**REQUIREMENT**
The lines from the top of the material below through the line containing "col = sc.collection" are to be printed exactly, with pictures omitted.
────────
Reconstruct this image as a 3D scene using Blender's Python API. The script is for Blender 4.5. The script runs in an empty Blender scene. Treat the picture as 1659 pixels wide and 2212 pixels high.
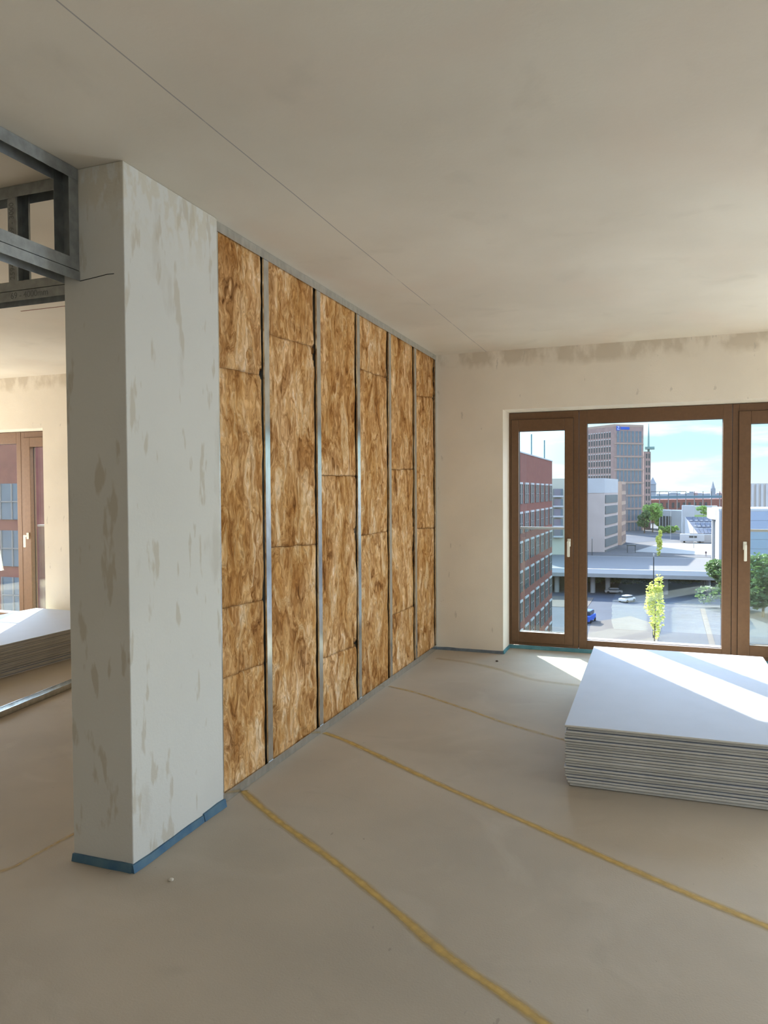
import bpy, bmesh, math, random
from mathutils import Vector, Matrix, noise
R = random.Random(7)
sc = bpy.context.scene
col = sc.collection

# ---------------------------------------------------------------- camera
CAM = Vector((1.8857, 0.0, 1.4461))
CR = Vector((0.93812956, 0.34623893, -0.00561572))
CU = Vector((-0.00403254, 0.0271392, 0.99962353))
CF = Vector((-0.34626098, 0.93775374, -0.02685631))
FPX = 1592.55
cd = bpy.data.cameras.new('camera'); cam = bpy.data.objects.new('camera', cd); col.objects.link(cam)
cam.matrix_world = Matrix(((CR.x, CU.x, -CF.x, CAM.x), (CR.y, CU.y, -CF.y, CAM.y), (CR.z, CU.z, -CF.z, CAM.z), (0, 0, 0, 1)))
cd.sensor_fit = 'HORIZONTAL'; cd.sensor_width = 36; cd.lens = FPX/1659*36
cd.clip_start = 0.05; cd.clip_end = 6000
sc.camera = cam
def at(x, y, d):            # a point of the town at depth d in front of the photographer's window
    return CAM + (CF + CR*((x-829.5)/FPX) - CU*((y-1106)/FPX))*d

# ---------------------------------------------------------------- exposure, sky, sun, fill lamps
sc.view_settings.view_transform = 'Standard'; sc.view_settings.look = 'None'
sc.view_settings.exposure = 0.82; sc.view_settings.gamma = 1.0
try: sc.view_settings.use_curve_mapping = False
except Exception: pass
SUN_DIR = Vector((0.60, -1.0, -1.166*0.522)).normalized()      # direction the light travels
w = bpy.data.worlds.new('sky'); sc.world = w; w.use_nodes = True
nt = w.node_tree; nt.nodes.clear()
def N(t, k, **kw):
    n = t.nodes.new(k)
    for a, b in kw.items(): setattr(n, a, b)
    return n
def ramp(t, stops, interp='LINEAR'):
    n = N(t, 'ShaderNodeValToRGB'); cr = n.color_ramp; cr.interpolation = interp
    while len(cr.elements) < len(stops): cr.elements.new(0.5)
    for e, (p, c) in zip(cr.elements, stops):
        e.position = p; e.color = (c[0], c[1], c[2], 1) if len(c) == 3 else c
    return n
g = N(nt, 'ShaderNodeTexCoord'); sx = N(nt, 'ShaderNodeSeparateXYZ'); nt.links.new(g.outputs['Generated'], sx.inputs[0])
rp = ramp(nt, [(0.0, (.30, .32, .34)), (0.497, (.42, .46, .50)), (0.502, (.50, .61, .625)), (0.53, (.37, .575, .62)), (0.55, (.42, .61, .68)), (0.60, (1.75, 2.2, 2.85)), (0.80, (1.6, 2.15, 3.0)), (1.0, (.4, .7, 1.3))])
mz = N(nt, 'ShaderNodeMath', operation='MULTIPLY_ADD'); mz.inputs[1].default_value = .5; mz.inputs[2].default_value = .5
nt.links.new(sx.outputs['Z'], mz.inputs[0]); nt.links.new(mz.outputs[0], rp.inputs[0])
mp = N(nt, 'ShaderNodeMapping'); mp.inputs['Scale'].default_value = (4, 4, 22); nt.links.new(g.outputs['Generated'], mp.inputs[0])
cn = N(nt, 'ShaderNodeTexNoise'); cn.inputs['Scale'].default_value = 1.6; cn.inputs['Detail'].default_value = 8; cn.inputs['Roughness'].default_value = .6
nt.links.new(mp.outputs[0], cn.inputs['Vector'])
cr_ = ramp(nt, [(.50, (0, 0, 0)), (.66, (.75, .75, .75))]); nt.links.new(cn.outputs['Fac'], cr_.inputs[0])
mx = N(nt, 'ShaderNodeMixRGB'); mx.inputs[2].default_value = (.73, .77, .79, 1)
nt.links.new(cr_.outputs[0], mx.inputs[0]); nt.links.new(rp.outputs[0], mx.inputs[1])
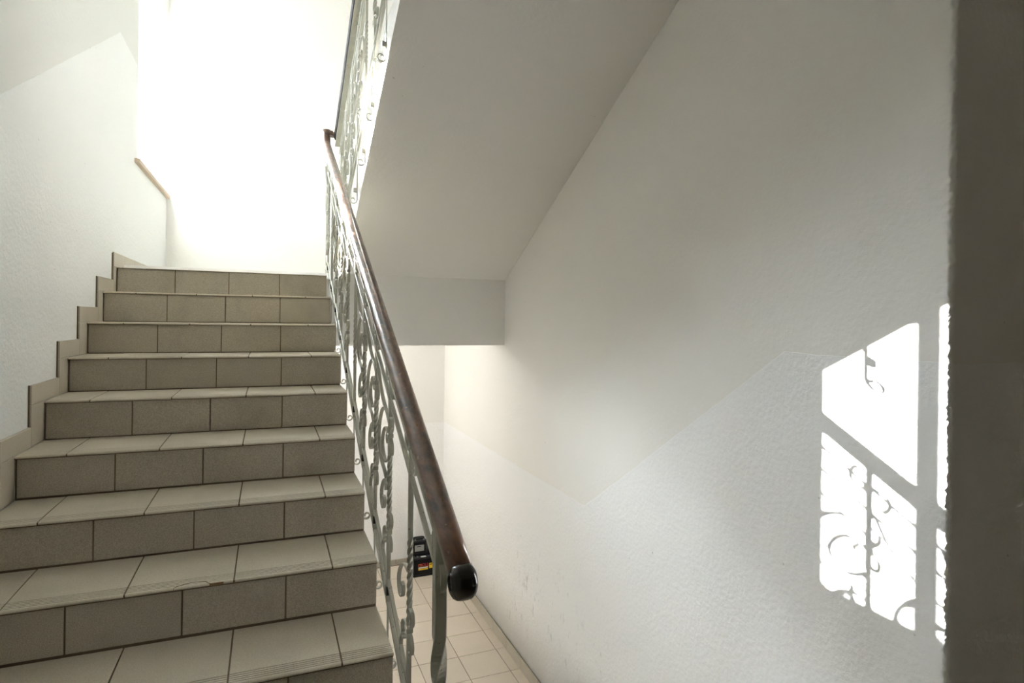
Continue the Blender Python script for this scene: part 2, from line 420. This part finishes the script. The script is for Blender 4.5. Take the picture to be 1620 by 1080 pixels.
# ------------------------------------------------------------------ upper flight
up = empty('staircase', (0, 4.7, ZLAND))
tag(up, 'upper flight of stairs seen from below, smooth grey plastered soffit at top centre', 'staircase')
bm = bmesh.new(); out = [(4.80, ZLAND), (Y2, ZLAND)]
for k in range(11):
    y = Y2 - G * k; z = ZLAND + H * (k + 1); out += [(y, z), (y - (G if k < 10 else .35), z)]
yt = Y2 - 10 * G - .35
yt = 1.362
out[-1] = (yt, out[-1][1]); out += [(yt, soff(1.66)), (1.66, soff(1.66)), (4.4375, soff(4.4375)), (4.80, soff(4.4375))]
prism(bm, out, XU, XWR - .001)
child_fix(link('stair_body', mesh('stair_body', bm), M['soffit']), up)
# flight going down beside the railing
low = empty('staircase', (1.1, 1.25, ZLOW))
tag(low, 'flight of stairs going down beside the right wall under the upper flight', 'staircase')
bm = bmesh.new(); out = [(1.21, -.25), (1.21, 0)]; y = 1.25; z = 0
n = 6; rh = (0 - ZLOW) / n
out.append((1.36, 0))
for k in range(1, n): out += [(1.36 + (k - 1) * .27, -rh * k), (1.36 + k * .27, -rh * k)]
out += [(1.36 + (n - 1) * .27, ZLOW - .005), (1.36 + (n - 2) * .27, ZLOW - .005)]
prism(bm, out, XR + .12, XWR - .001)
child_fix(link('stair_body', mesh('stair_body', bm), M['tread']), low)

# ------------------------------------------------------------------ landing window, and the unseen glazed door added for light below
def window(name, y0, y1, z0, z1, xf, split, low_rail):
    D = .009; w_ = struct(bx(name, (xf - D, y0, z0), (xf + D, y0 + .06, z1), M['frame']))
    def fr(a, b, nm='window_frame'): bx(nm, a, b, M['frame'], w_)
    fr((xf - D, y1 - .107, z0), (xf + D, y1, z1)); fr((xf - D, y0, z1 - .05), (xf + D, y1, z1))
    fr((xf - D, y0, z0), (xf + D, y1, z0 + low_rail))
    for s_ in split: fr((xf - D, s_ - .030, z0), (xf + D, s_ + .032, z1), 'mullion')
    ed = [y0] + list(split) + [y1]
    for a, b in zip(ed, ed[1:]): bx('pane', (xf - .003, a + .02, z0 + low_rail), (xf + .003, b - .02, z1 - .04), M['glass'], w_)
    return w_
w1 = window('window_1', WY0, WY1, WZ0, WZ1, -1.12, (5.713, 5.34), .36)
bx('window_sill', (XWL - .24, WY0 - .085, WZ0 - .025), (XWL + .030, YB - .002, WZ0 + .004), M['sill'], w1, .003)
door = struct(bx('added_door_1', (-1.14, DY0, ZLOW), (-1.10, DY1, ZLOW + 1.40), M['frame']))
bx('added_door_panel', (-1.14, DY0, ZLOW + 1.65), (-1.10, DY1, DZ1), M['frame'], door)
bx('added_door_panel', (-1.14, DY0, ZLOW + 1.40), (-1.10, DY0 + .29, ZLOW + 1.65), M['frame'], door)
bx('added_door_panel', (-1.14, DY1 - .29, ZLOW + 1.40), (-1.10, DY1, ZLOW + 1.65), M['frame'], door)
bx('pane', (-1.123, DY0 + .29, ZLOW + 1.40), (-1.117, DY1 - .29, ZLOW + 1.65), M['glass'], door)
# unseen globe lamp added under the landing to brighten the lower walls
def fill_lamp(x, y, z):
    t = empty('fill_lamp', (x, y, z)); tag(t, 'unseen round white globe lamp added on the ceiling under the landing', 'lamp')
    bm = bmesh.new(); bmesh.ops.create_cone(bm, cap_ends=True, segments=32, radius1=.075, radius2=.06, depth=.03)
    o = link('fill_lamp_base', mesh('fill_lamp_base', bm), M['frame'], t); o.location = (0, 0, -.015)
    g, gn, gp = mat('fill_lamp_glass', (.9, .88, .82), .3); gp.inputs['Emission Color'].default_value = (1, .965, .92, 1); gp.inputs['Emission Strength'].default_value = 16.0
    bm = bmesh.new(); bmesh.ops.create_uvsphere(bm, u_segments=32, v_segments=16, radius=.11)
    o = link('fill_lamp_globe', mesh('fill_lamp_globe', bm, True), g, t); o.location = (0, 0, -.125)
fill_lamp(.10, 5.45, .06 + ZC)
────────
**COMPLETE ANSWER**
Reconstruct this image as a 3D scene using Blender's Python API. The script is for Blender 4.5. The script runs in an empty Blender scene. Treat the picture as 1659 pixels wide and 2212 pixels high.
import bpy, bmesh, math, random
from mathutils import Vector, Matrix, noise
R = random.Random(7)
sc = bpy.context.scene
col = sc.collection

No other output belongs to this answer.